Atención exquisita, el dueño estuvo
diez minutos explicándonos que ponía centollas pequeñas porque las
grandes le habían salido malas.
Fuimos también debidamente informados
del pueblo del que eran las ostras: Deliciosas.
El dueño nos contó -inspirado por mis
preguntas- que llevaba trabajando treinta años en el lugar. Y que
nunca tuvo otro remedio pues eran quince hermanos.
Mi hermano Javier me facilitó un
Farias, que fumamos con el café. Y mi padre -tiene ochenta años-
volvió a contar cuando, en su reciente viaje a Italia, tras subir
una eterna escalinata, se despertó doblado como una alcayata. Si
bien puede que no esté ya tan ágil sigue conservando un envidiable
sentido del humor.
“Quise dar la vuelta pues estaba
agotado. Pero venían tras de mi una barahúnda de japoneses...”.
Mi hija Julia tomó albariño. Con lo
cual estuvo encantadora.
Mi padre, hermano y cuñada se
interesaron por la vida que lleva en Madrid.
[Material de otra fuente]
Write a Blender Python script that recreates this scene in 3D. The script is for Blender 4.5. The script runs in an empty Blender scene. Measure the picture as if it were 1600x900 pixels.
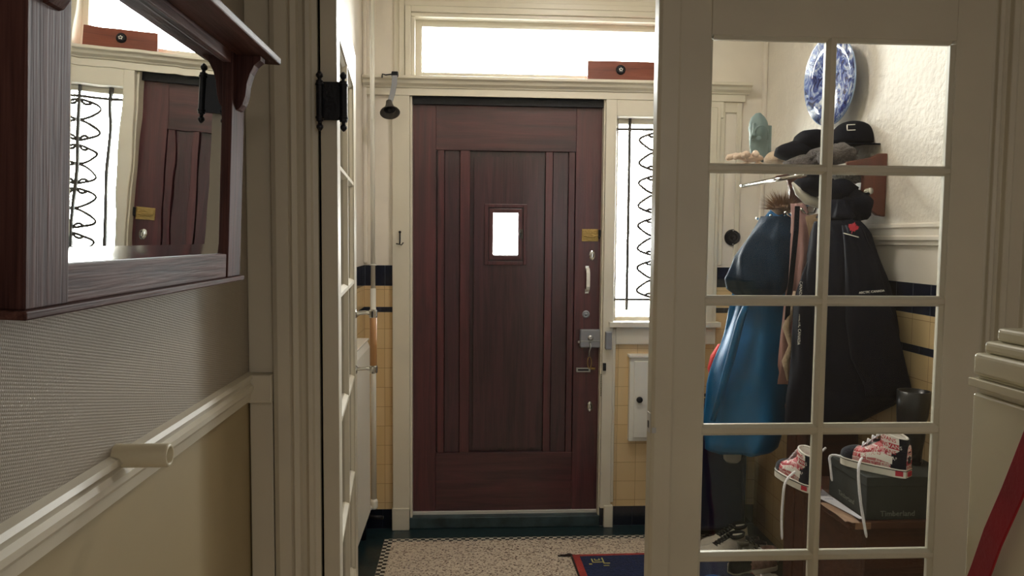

Y ella les informó:
“Voy a estudiar Derecho -ya empezó- y Antropolgía -comienza para
el año-. Y espero poder trabajar en una ong al acabar”.
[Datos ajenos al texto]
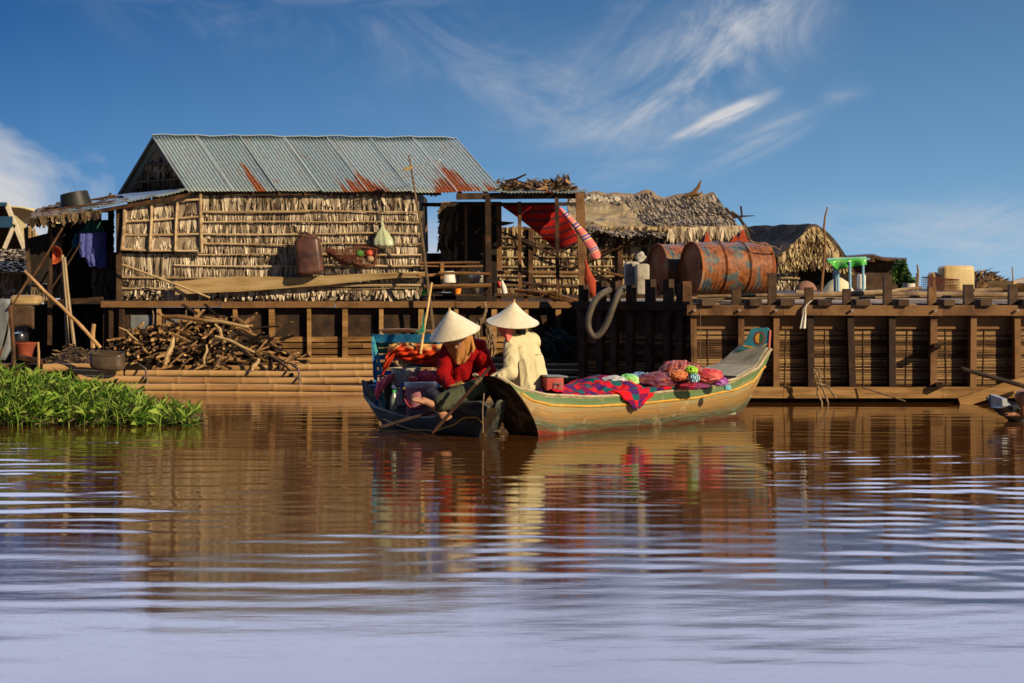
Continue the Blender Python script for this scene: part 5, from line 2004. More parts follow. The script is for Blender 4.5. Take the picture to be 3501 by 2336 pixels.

Yo, que también colaboro con la ong
Ecos do Sur, -que presidí cuatro años- estaba tan inflado que yo
creo que mis ciento quince kilos se elevaron un palmo del suelo.
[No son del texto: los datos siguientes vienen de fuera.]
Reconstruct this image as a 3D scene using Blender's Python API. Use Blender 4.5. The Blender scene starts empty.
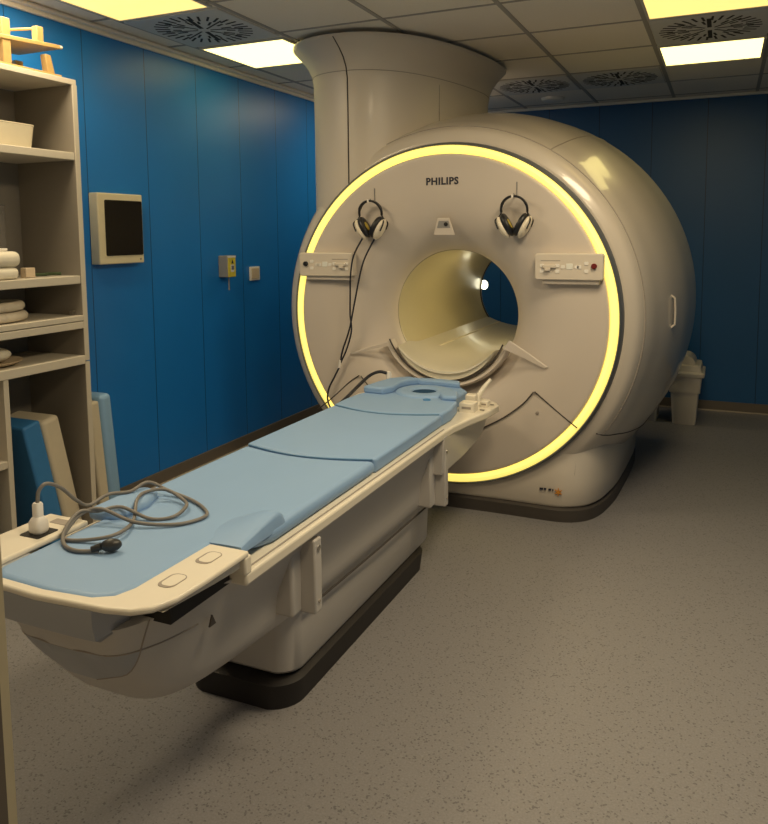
import bpy, math, random
from mathutils import Vector, Matrix
random.seed(7)
PI = math.pi
col = bpy.context.scene.collection

# ------------------------------------------------------------------ materials
def new_mat(name):
    m = bpy.data.materials.new(name); m.use_nodes = True
    nt = m.node_tree
    return m, nt, nt.nodes['Principled BSDF']

def mat(name, rgb, rough=.45, metal=0., coat=0., spec=.5, emit=None, estr=0., noise=0., nscale=30., bump=0., bscale=200.):
    m, nt, b = new_mat(name)
    b.inputs['Base Color'].default_value = (*rgb, 1)
    b.inputs['Roughness'].default_value = rough
    b.inputs['Metallic'].default_value = metal
    b.inputs['Specular IOR Level'].default_value = spec
    b.inputs['Coat Weight'].default_value = coat
    b.inputs['Coat Roughness'].default_value = .08
    if emit:
        b.inputs['Emission Color'].default_value = (*emit, 1)
        b.inputs['Emission Strength'].default_value = estr
    tc = nt.nodes.new('ShaderNodeTexCoord')
    n = nt.nodes.new('ShaderNodeTexNoise'); n.inputs['Scale'].default_value = nscale; n.inputs['Detail'].default_value = 4
    nt.links.new(tc.outputs['Object'], n.inputs['Vector'])
    mx = nt.nodes.new('ShaderNodeMix'); mx.data_type = 'RGBA'
    k = noise
    mx.inputs[6].default_value = (*[c*(1-k) for c in rgb], 1)
    mx.inputs[7].default_value = (*[min(1, c*(1+k)) for c in rgb], 1)
    nt.links.new(n.outputs['Fac'], mx.inputs[0]); nt.links.new(mx.outputs[2], b.inputs['Base Color'])
    if bump:
        n2 = nt.nodes.new('ShaderNodeTexNoise'); n2.inputs['Scale'].default_value = bscale
        nt.links.new(tc.outputs['Object'], n2.inputs['Vector'])
        bp = nt.nodes.new('ShaderNodeBump'); bp.inputs['Strength'].default_value = bump; bp.inputs['Distance'].default_value = .002
        nt.links.new(n2.outputs['Fac'], bp.inputs['Height']); nt.links.new(bp.outputs['Normal'], b.inputs['Normal'])
    return m

def panel_wall(name, rgb, axis, origin, spacing):
    """satin blue wall panels with thin dark upright joints"""
    m, nt, b = new_mat(name)
    L = nt.links
    geo = nt.nodes.new('ShaderNodeNewGeometry')
    sep = nt.nodes.new('ShaderNodeSeparateXYZ'); L.new(geo.outputs['Position'], sep.inputs[0])
    def M(op, a, bb):
        n = nt.nodes.new('ShaderNodeMath'); n.operation = op
        for i, v in enumerate((a, bb)):
            if isinstance(v, (int, float)): n.inputs[i].default_value = v
            elif v is not None: L.new(v, n.inputs[i])
        return n.outputs[0]
    t = M('DIVIDE', M('SUBTRACT', sep.outputs[axis], origin - 50*spacing), spacing)
    fr = M('FRACT', t, None)
    d = M('MULTIPLY', M('MINIMUM', fr, M('SUBTRACT', 1.0, fr)), spacing)
    line = M('LESS_THAN', d, .0026)
    n = nt.nodes.new('ShaderNodeTexNoise'); n.inputs['Scale'].default_value = 1.3; n.inputs['Detail'].default_value = 3
    L.new(geo.outputs['Position'], n.inputs['Vector'])
    mx = nt.nodes.new('ShaderNodeMix'); mx.data_type = 'RGBA'
    mx.inputs[6].default_value = (*[c*.88 for c in rgb], 1); mx.inputs[7].default_value = (*[c*1.12 for c in rgb], 1)
    L.new(n.outputs['Fac'], mx.inputs[0])
    m2 = nt.nodes.new('ShaderNodeMix'); m2.data_type = 'RGBA'
    L.new(line, m2.inputs[0]); L.new(mx.outputs[2], m2.inputs[6]); m2.inputs[7].default_value = (rgb[0]*.3, rgb[1]*.3, rgb[2]*.3, 1)
    L.new(m2.outputs[2], b.inputs['Base Color'])
    b.inputs['Roughness'].default_value = .38
    b.inputs['Specular IOR Level'].default_value = .45
    bp = nt.nodes.new('ShaderNodeBump'); bp.inputs['Strength'].default_value = .6; bp.inputs['Distance'].default_value = .003; bp.invert = True
    L.new(line, bp.inputs['Height']); L.new(bp.outputs['Normal'], b.inputs['Normal'])
    return m

def floor_mat():
    m, nt, b = new_mat('speckled_vinyl'); L = nt.links
    geo = nt.nodes.new('ShaderNodeNewGeometry')
    v = nt.nodes.new('ShaderNodeTexVoronoi'); v.inputs['Scale'].default_value = 190
    L.new(geo.outputs['Position'], v.inputs['Vector'])
    sep = nt.nodes.new('ShaderNodeSeparateColor'); L.new(v.outputs['Color'], sep.inputs[0])
    r = nt.nodes.new('ShaderNodeValToRGB'); L.new(sep.outputs[0], r.inputs[0])
    e = r.color_ramp.elements
    base = (.25, .24, .245)
    e[0].position = 0; e[0].color = (.155, .15, .155, 1)
    e[1].position = .07; e[1].color = (*base, 1)
    for p, c in ((.13, base), (.86, base), (.9, (.26, .255, .26)), (1., (.30, .29, .28))):
        x = e.new(p); x.color = (*c, 1)
    r.color_ramp.interpolation = 'CONSTANT'
    n = nt.nodes.new('ShaderNodeTexNoise'); n.inputs['Scale'].default_value = 160; n.inputs['Detail'].default_value = 3
    L.new(geo.outputs['Position'], n.inputs['Vector'])
    mr = nt.nodes.new('ShaderNodeMapRange'); mr.inputs[3].default_value = .72; mr.inputs[4].default_value = 1.28
    L.new(n.outputs['Fac'], mr.inputs[0])
    hs = nt.nodes.new('ShaderNodeMix'); hs.data_type = 'RGBA'; hs.blend_type = 'MULTIPLY'; hs.inputs[0].default_value = 1
    L.new(r.outputs[0], hs.inputs[6]); L.new(mr.outputs[0], hs.inputs[7])
    L.new(hs.outputs[2], b.inputs['Base Color'])
    b.inputs['Roughness'].default_value = .5; b.inputs['Specular IOR Level'].default_value = .35
    return m

WHITE = mat('scanner_cream_plastic', (.64, .575, .49), .3, coat=.6, noise=.02, nscale=4)
COLW = mat('column_cream_plastic', (.64, .575, .49), .36, coat=.1, noise=.02, nscale=4)
FACE = mat('front_cover_plastic', (.62, .55, .48), .42, noise=.02, nscale=4)
PANELW = mat('control_panel_plastic', (.66, .59, .50), .4, noise=.02)
RING = mat('warm_light_ring', (.9, .8, .4), .4, emit=(1., .75, .15), estr=1.0)
BEZEL = mat('dark_grey_bezel', (.10, .11, .125), .4)
BORE = mat('bore_liner_plastic', (.62, .56, .36), .35, coat=.2, noise=.02)
COUCH = mat('couch_white_plastic', (.70, .66, .55), .3, coat=.2, noise=.02)
SEAM = mat('seam_shadow_gap', (.06, .05, .045), .7)
SEAMB = mat('soft_seam', (.33, .29, .25), .6)
SKIRT = mat('grey_brown_skirt', (.065, .055, .047), .6, noise=.08)
TABW = mat('table_cream_plastic', (.80, .74, .62), .35, coat=.15, noise=.02)
TABG = mat('table_side_grey_plastic', (.52, .49, .46), .4, coat=.1, noise=.02, nscale=5)
TABS = mat('table_foot_blue_grey_reflection', (.36, .37, .40), .35, coat=.1)  # bluish reflection on the foot skirt is put into this base colour
TABK = mat('table_dark_skirt', (.016, .013, .012), .55, noise=.15)
GAP = mat('black_gap', (.015, .013, .012), .7)
FOAM = mat('pale_blue_vinyl_foam', (.25, .40, .64), .5, noise=.03, nscale=7, bump=.08, bscale=60)
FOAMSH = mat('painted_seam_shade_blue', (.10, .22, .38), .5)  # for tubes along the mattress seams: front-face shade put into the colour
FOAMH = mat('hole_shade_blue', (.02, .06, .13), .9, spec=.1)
FOAMD = mat('mid_blue_vinyl', (.04, .20, .48), .5, noise=.05)
FOAML = mat('light_blue_vinyl', (.24, .42, .66), .45, noise=.04)
CREAMV = mat('cream_vinyl', (.62, .55, .42), .5, noise=.04)
CABLE = mat('grey_rubber_cable', (.20, .185, .17), .5, noise=.05)
BLACK = mat('black_plastic', (.012, .012, .015), .4)
BLACKC = mat('black_cable_sheath', (.012, .013, .022), .45)
BULB = mat('dark_rubber_bulb', (.03, .03, .03), .4)
CUPW = mat('ear_cup_white', (.78, .70, .56), .35)
YEL = mat('yellow_foam', (.55, .42, .06), .6)
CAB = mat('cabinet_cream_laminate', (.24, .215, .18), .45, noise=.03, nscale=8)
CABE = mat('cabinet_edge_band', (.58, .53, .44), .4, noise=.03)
WOOD = mat('pale_pine', (.38, .25, .09), .5, noise=.18, nscale=26)
BINW = mat('bin_white_plastic', (.68, .62, .54), .45, noise=.02)
TOWEL = mat('cream_towel', (.75, .70, .58), .9, noise=.06, nscale=60, bump=.5, bscale=400)
HOSE = mat('cream_hose', (.62, .55, .44), .5, noise=.04)
TRAYW = mat('storage_tub_plastic', (.62, .56, .42), .45, noise=.03)
CEIL = mat('mineral_ceiling_tile', (.84, .79, .71), .9, noise=.05, nscale=90, bump=.25, bscale=300)
TBAR = mat('ceiling_tee_bar', (.36, .345, .33), .6, noise=.03)
FIXT = mat('light_frame_metal', (.6, .58, .54), .5)
VENT = mat('vent_plate_metal', (.62, .62, .61), .5, noise=.03)
CTRIM = mat('cove_trim', (.78, .76, .72), .5, noise=.03)
BASE = mat('baseboard_brown', (.15, .125, .10), .55, noise=.06)
BASEL = mat('baseboard_light_lip', (.42, .36, .29), .4, noise=.04)
EBOX = mat('electrical_box_cream', (.74, .66, .46), .4, noise=.02)
DOORK = mat('smoked_door', (.012, .009, .007), .25, spec=.2)
GREYB = mat('grey_plastic', (.27, .26, .25), .45)
YELB = mat('yellow_panel', (.62, .52, .05), .45)
STICK = mat('white_sticker', (.7, .7, .68), .5)
BLUEG = mat('sticker_grey_blue', (.14, .15, .22), .5)
SWW = mat('switch_white', (.84, .80, .74), .4)
SWI = mat('switch_cream', (.62, .50, .36), .45)
JAMB = mat('door_frame_cream', (.62, .52, .33), .5, noise=.05)
JAMBD = mat('door_frame_brown', (.16, .125, .09), .6, noise=.06)
OUT = mat('corridor_wall_paint', (.45, .42, .38), .8, noise=.03)
METAL = mat('brushed_steel', (.55, .53, .5), .3, metal=1.)
RED = mat('red_button', (.16, .012, .012), .35)
TEXTM = mat('dark_print', (.02, .022, .04), .5)
ORANGE = mat('orange_print', (.62, .25, .03), .5)
DISP = mat('pale_display', (.80, .80, .74), .3)
SLATE = mat('slate_blue_fabric', (.07, .10, .14), .8, noise=.1)
LIGHTY = mat('yellow_diffuser', (.9, .85, .7), .5, emit=(1., .69, .19), estr=1.22)
LIGHTW = mat('cream_diffuser', (.9, .88, .8), .5, emit=(1., .82, .28), estr=2.8)
LAMPM = mat('bore_lamp_glow', (.9, .9, .8), .5, emit=(1., .93, .65), estr=5.0)
GREEN = mat('dull_green_plastic', (.05, .08, .03), .6)
m, nt, b = new_mat('clear_plastic'); b.inputs['Base Color'].default_value = (.85, .82, .78, 1); b.inputs['Roughness'].default_value = .12
b.inputs['Transmission Weight'].default_value = .85; b.inputs['IOR'].default_value = 1.2; CLEAR = m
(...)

Fue para mi un placer abandonar mi
régimen por un día. Incluso me tomé mi ajuardente branca con el
café de pota.
Traté de hablar gallego con el dueño.
Pero en A Coruña “Non sei que lles pasa...É como si sinteran
vergonza de falar na lingüa de seus pais”. “A Cruña é o Madrid
de Galiza”. “A min doeme e iso que non sou galego. Bueno son
fillo de galego, que é case o mesmo”.